Beautiful Ruby: Learning the -isms

I did PHP for 6 years.... sometimes its hard not to do PHP in ruby...

Today i was testing a url to see if it contains a certain string:

RUBY:
  1. response = Net::HTTP.get_response(URI.parse("http://myawesomesite")
  2. if response.body.match("my awesome text") == nil  then
  3.       return false
  4. end

and remember to do:

RUBY:
  1. response = Net::HTTP.get_response(URI.parse("http://myawesomesite")
  2. return "false" if response.body.match("my awesome text").nil?

Another thing I was working on was I had to do a multiple if statement

I will simplify it for this example:

RUBY:
  1. color = red
  2.   if (color == "red") or (color =="green") or (color == "yellow") then
  3.     print "its valid)
  4. end

In PHP I might have actually made the values into an array, and then did in_array ... but in reading the code, you see below, if in the valid values, print something. I don't want to see array!

This is more elegant:

RUBY:
  1. color = red
  2. valid_values = ["red","green","yellow"]
  3. puts "its valid" if valid_values.include? color

This seems to only work for values you'd do == on, not ===

See... programming in ruby just makes me grin :)

3 Comments »

  1. Peter Harkins Said,

    August 4, 2007 @ 11:54 am

    You have a typo in one of your first pair of examples: in the first one you return boolean false, in the second you return the string “false”.

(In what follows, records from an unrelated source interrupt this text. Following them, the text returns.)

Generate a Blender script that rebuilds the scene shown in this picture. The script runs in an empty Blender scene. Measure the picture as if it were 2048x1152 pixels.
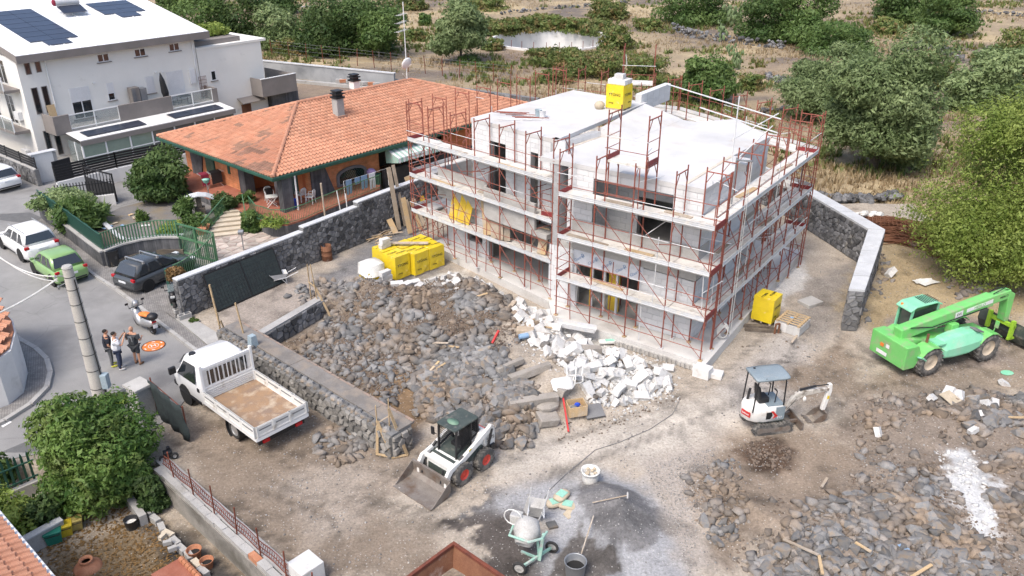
import bpy,bmesh,math,random
import numpy as np
from mathutils import Vector,Matrix
sc=bpy.context.scene
C=sc.collection
R=math.radians
CAM_H=18.0;FPX=1630.0;TILT=R(25.7)
cam=bpy.data.cameras.new('camera');cam_o=bpy.data.objects.new('camera',cam);C.objects.link(cam_o)
cam.sensor_width=36.0;cam.lens=36.0*FPX/2048.0;cam.clip_end=1500;cam.clip_start=0.5
cam_o.location=(0,0,CAM_H);cam_o.rotation_euler=(R(90)-TILT,0,0)
sc.camera=cam_o
SUN_EL,SUN_AZ=R(56),R(215)
world=bpy.data.worlds.new('World');sc.world=world;world.use_nodes=True
wn=world.node_tree;bg=wn.nodes['Background']
sky=wn.nodes.new('ShaderNodeTexSky');sky.sky_type='NISHITA';sky.sun_disc=False
sky.sun_elevation=SUN_EL;sky.sun_rotation=SUN_AZ;sky.air_density=1.0;sky.dust_density=5.0;sky.ozone_density=1.0;sky.altitude=300
wn.links.new(sky.outputs[0],bg.inputs[0]);bg.inputs[1].default_value=0.15
sun=bpy.data.lights.new('sun','SUN');sun.energy=1.35;sun.angle=R(20);sun.color=(1.0,0.955,0.89)
sun_o=bpy.data.objects.new('sun',sun);C.objects.link(sun_o)
sdir=Vector((math.sin(SUN_AZ)*math.cos(SUN_EL),math.cos(SUN_AZ)*math.cos(SUN_EL),math.sin(SUN_EL)))
sun_o.rotation_euler=sdir.to_track_quat('Z','Y').to_euler();sun_o.location=(0,0,60)
sc.view_settings.view_transform='Standard';sc.view_settings.look='None'
sc.view_settings.exposure=0.86;sc.view_settings.gamma=1.0;sc.view_settings.use_curve_mapping=False
sc.render.film_transparent=False
sc.cycles.use_denoising=True
sc.cycles.max_bounces=6;sc.cycles.transparent_max_bounces=8
_c,_s=math.cos(TILT),math.sin(TILT)
def G(u,v,z=0.0):
 x,y=u-1024.0,v-576.0
 dn=y*_c+FPX*_s;fw=FPX*_c-y*_s
 D=(CAM_H-z)/dn
 return Vector((x*D,fw*D,z))
def GP(pts,z=0.0):return[tuple(G(u,v,z))[:2]for u,v in pts]
_A=R(35.4);BO=G(1400,722,.45)
BA=Vector((-math.cos(_A),math.sin(_A),0));BB=Vector((math.sin(_A),math.cos(_A),0))
def W(a,b,z=0.0):p=BO+BA*a+BB*b;return Vector((p.x,p.y,z))
HO=Vector((-13.96,45.61,0));HR=Vector((.66,.751,0)).normalized();HL=Vector((-.751,.66,0)).normalized()
def HS(s,t,z=0.0):p=HO+HR*s+HL*t;return Vector((p.x,p.y,z))
WO=Vector((-35.5,59.5,0));WX=Vector((.627,.779,0)).normalized();WY=Vector((-.779,.627,0)).normalized()
def WS(s,t,z=0.0):p=WO+WX*s+WY*t;return Vector((p.x,p.y,z))
def put(o,parent=None,label=None,cat=None,group=None,kind=None):
 if o.name not in C.objects:C.objects.link(o)
 if parent is not None:o.parent=parent
 for k,v in(('label',label),('category',cat),('group',group),('kind',kind)):
  if v:o[k]=v
 return o
def thing(name,label,cat,loc=(0,0,0),rz=0.0,group=None):
 o=bpy.data.objects.new(name,None);o.empty_display_size=.3
 o.location=loc;o.rotation_euler=(0,0,rz)
 return put(o,None,label,cat,group)
def clone(o,parent=None,label=None,group=None,cat=None):
 c=o.copy();C.objects.link(c);c.parent=parent
 if label:c['label']=label
 if group:c['group']=group
 if cat:c['category']=cat
 return c
def clone_tree(o,parent=None,label=None,group=None):
 c=clone(o,parent,label,group)
 for ch in list(o.children):clone_tree(ch,c)
 return c
class MB:
 """collects shapes into one mesh"""
 def __init__(s):s.v=[];s.f=[];s.m=[];s.cur=0;s.T=None;s.sm=[];s.smooth=False
 def add(s,vs,fs):
  n=len(s.v)
  if s.T is not None:vs=[tuple(s.T@Vector(p))for p in vs]
  s.v.extend([tuple(p)for p in vs]);s.f.extend([tuple(i+n for i in f)for f in fs])
  s.m.extend([s.cur]*len(fs));s.sm.extend([s.smooth]*len(fs));return s
 def box(s,c,d,rz=0.0,rot=None,taper=1.0):
  x,y,z=d[0]/2,d[1]/2,d[2]/2
  vs=[Vector((i*x*(taper if k>0 else 1),j*y*(taper if k>0 else 1),k*z))for k in(-1,1)for i,j in((-1,-1),(1,-1),(1,1),(-1,1))]
  if rot is not None:vs=[rot@p for p in vs]
  elif rz:M=Matrix.Rotation(rz,3,'Z');vs=[M@p for p in vs]
  c=Vector(c);vs=[p+c for p in vs]
  return s.add(vs,[(3,2,1,0),(4,5,6,7),(0,1,5,4),(1,2,6,5),(2,3,7,6),(3,0,4,7)])
 def b2(s,p,q):
  p,q=Vector(p),Vector(q);return s.box((p+q)/2,(abs(q.x-p.x),abs(q.y-p.y),abs(q.z-p.z)))
 def beam(s,p,q,w,h,up=(0,0,1)):
  p,q=Vector(p),Vector(q);d=q-p;L=d.length
  if L<1e-5:return s
  d.normalize();up=Vector(up)
  if abs(d.dot(up))>.98:up=Vector((1,0,0))
  x=d.cross(up).normalized();z=x.cross(d).normalized()
  M=Matrix((x,d,z)).transposed()
  return s.box((p+q)/2,(w,L,h),rot=M)
 def tube(s,p,q,r,n=6,r2=None,cap=True):
  p,q=Vector(p),Vector(q);d=(q-p)
  if d.length<1e-6:return s
  d.normalize();a=d.orthogonal().normalized();b=d.cross(a)
  r2=r if r2 is None else r2;vs=[]
  for o,rr in((p,r),(q,r2)):
   for k in range(n):
    t=2*math.pi*k/n;vs.append(o+a*(rr*math.cos(t))+b*(rr*math.sin(t)))
  fs=[(k,(k+1)%n,n+(k+1)%n,n+k)for k in range(n)]
  s.add(vs,fs)
  if cap:
   sm=s.smooth;s.smooth=False
   s.add(vs[:n],[tuple(range(n-1,-1,-1))]);s.add(vs[n:],[tuple(range(n))]);s.smooth=sm
  return s
 def path(s,pts,r,n=6,rs=None):
  pts=[Vector(p)for p in pts];vs=[];N=len(pts);a=None
  for i,p in enumerate(pts):
   d=(pts[min(i+1,N-1)]-pts[max(i-1,0)]).normalized()
   a=d.orthogonal().normalized()if a is None else(a-d*a.dot(d)).normalized()
   b=d.cross(a);rr=rs[i]if rs else r
   for k in range(n):t=2*math.pi*k/n;vs.append(p+a*(rr*math.cos(t))+b*(rr*math.sin(t)))
  fs=[(i*n+k,i*n+(k+1)%n,(i+1)*n+(k+1)%n,(i+1)*n+k)for i in range(N-1)for k in range(n)]
  fs+=[tuple(range(n-1,-1,-1)),tuple((N-1)*n+k for k in range(n))]
  return s.add(vs,fs)
 def prism(s,poly,z0,z1):
  n=len(poly);A=sum(poly[i][0]*poly[(i+1)%n][1]-poly[(i+1)%n][0]*poly[i][1]for i in range(n))
  if A<0:poly=poly[::-1]
  vs=[(p[0],p[1],z0)for p in poly]+[(p[0],p[1],z1)for p in poly]
  return s.add(vs,[tuple(range(n-1,-1,-1)),tuple(range(n,2*n))]+[(i,(i+1)%n,n+(i+1)%n,n+i)for i in range(n)])
 def slab(s,poly3,off):
  n=len(poly3);off=Vector(off);a=[Vector(p)for p in poly3];b=[p+off for p in a]
  return s.add(a+b,[tuple(range(n-1,-1,-1)),tuple(range(n,2*n))]+[(i,(i+1)%n,n+(i+1)%n,n+i)for i in range(n)])
 def lathe(s,prof,n=12,c=(0,0,0),M=None,close=True):
  c=Vector(c);vs=[]
  for r,z in prof:
   for k in range(n):
    t=2*math.pi*k/n;p=Vector((r*math.cos(t),r*math.sin(t),z))
    if M is not None:p=M@p
    vs.append(p+c)
  N=len(prof);fs=[(i*n+k,i*n+(k+1)%n,(i+1)*n+(k+1)%n,(i+1)*n+k)for i in range(N-1)for k in range(n)]
  if close:fs+=[tuple(range(n-1,-1,-1)),tuple((N-1)*n+k for k in range(n))]
  return s.add(vs,fs)
 def loft(s,secs,cap=True):
  n=len(secs[0]);vs=[p for q in secs for p in q];N=len(secs)
  fs=[(i*n+k,i*n+(k+1)%n,(i+1)*n+(k+1)%n,(i+1)*n+k)for i in range(N-1)for k in range(n)]
  if cap:fs+=[tuple(range(n-1,-1,-1)),tuple((N-1)*n+k for k in range(n))]
  return s.add(vs,fs)
 def ell(s,c,r,nu=8,nv=6,rot=None):
  c=Vector(c);vs=[];fs=[]
  for i in range(nv+1):
   ph=math.pi*i/nv
   for k in range(nu):
    t=2*math.pi*k/nu;p=Vector((r[0]*math.sin(ph)*math.cos(t),r[1]*math.sin(ph)*math.sin(t),-r[2]*math.cos(ph)))
    vs.append((rot@p if rot is not None else p)+c)
  for i in range(nv):
   for k in range(nu):fs.append((i*nu+k,i*nu+(k+1)%nu,(i+1)*nu+(k+1)%nu,(i+1)*nu+k))
  return s.add(vs,fs)
 def mesh(s,name,mats):
  me=bpy.data.meshes.new(name);me.from_pydata(s.v,[],s.f)
  mats=mats if isinstance(mats,(list,tuple))else[mats]
  for m in mats:me.materials.append(m)
  if len(mats)>1:me.polygons.foreach_set('material_index',s.m)
  if any(s.sm):me.polygons.foreach_set('use_smooth',s.sm)
  me.update();return me
 def build(s,name,mats,parent=None,label=None,cat=None,group=None,kind=None,bevel=0,sub=0,loc=None,rz=0,smooth=None):
  me=s.mesh(name,mats)
  if smooth:me.polygons.foreach_set('use_smooth',[True]*len(me.polygons))
  o=bpy.data.objects.new(name,me)
  if loc is not None:o.location=loc
  if rz:o.rotation_euler=(0,0,rz)
  put(o,parent,label,cat,group,kind)
  if bevel:
   b=o.modifiers.new('bevel','BEVEL');b.width=bevel;b.segments=2;b.limit_method='ANGLE';b.angle_limit=R(35)
  if sub:
   b=o.modifiers.new('sub','SUBSURF');b.levels=sub;b.render_levels=sub
  return o
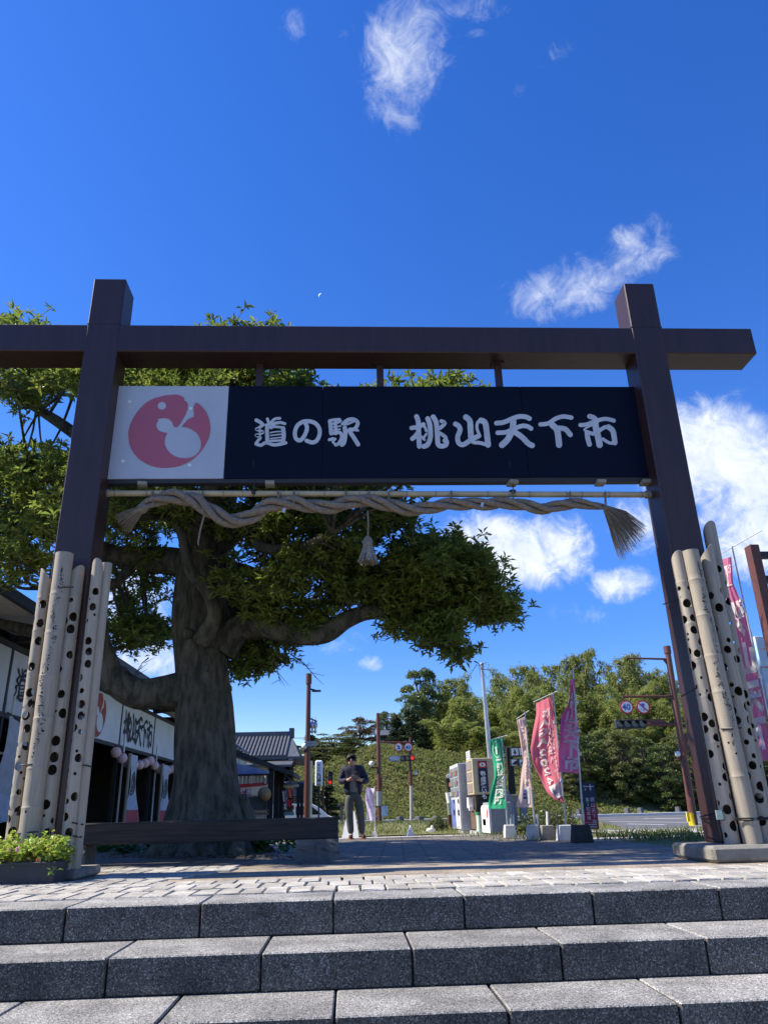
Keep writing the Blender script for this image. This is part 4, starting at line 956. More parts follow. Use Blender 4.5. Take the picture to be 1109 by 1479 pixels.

    Also, I’d want to write the second line of the second example as:
    return false unless response.body.match “my awesome text”

    It’s just a little easier to read; it works because nil and false are considered false in if/unless tests.

  2. nola Said,

    August 8, 2007 @ 5:41 am

    right.. thanks Peter!

  3. Shane Vitarana Said,

    September 26, 2007 @ 8:16 pm

    I was going to say exactly what Peter said.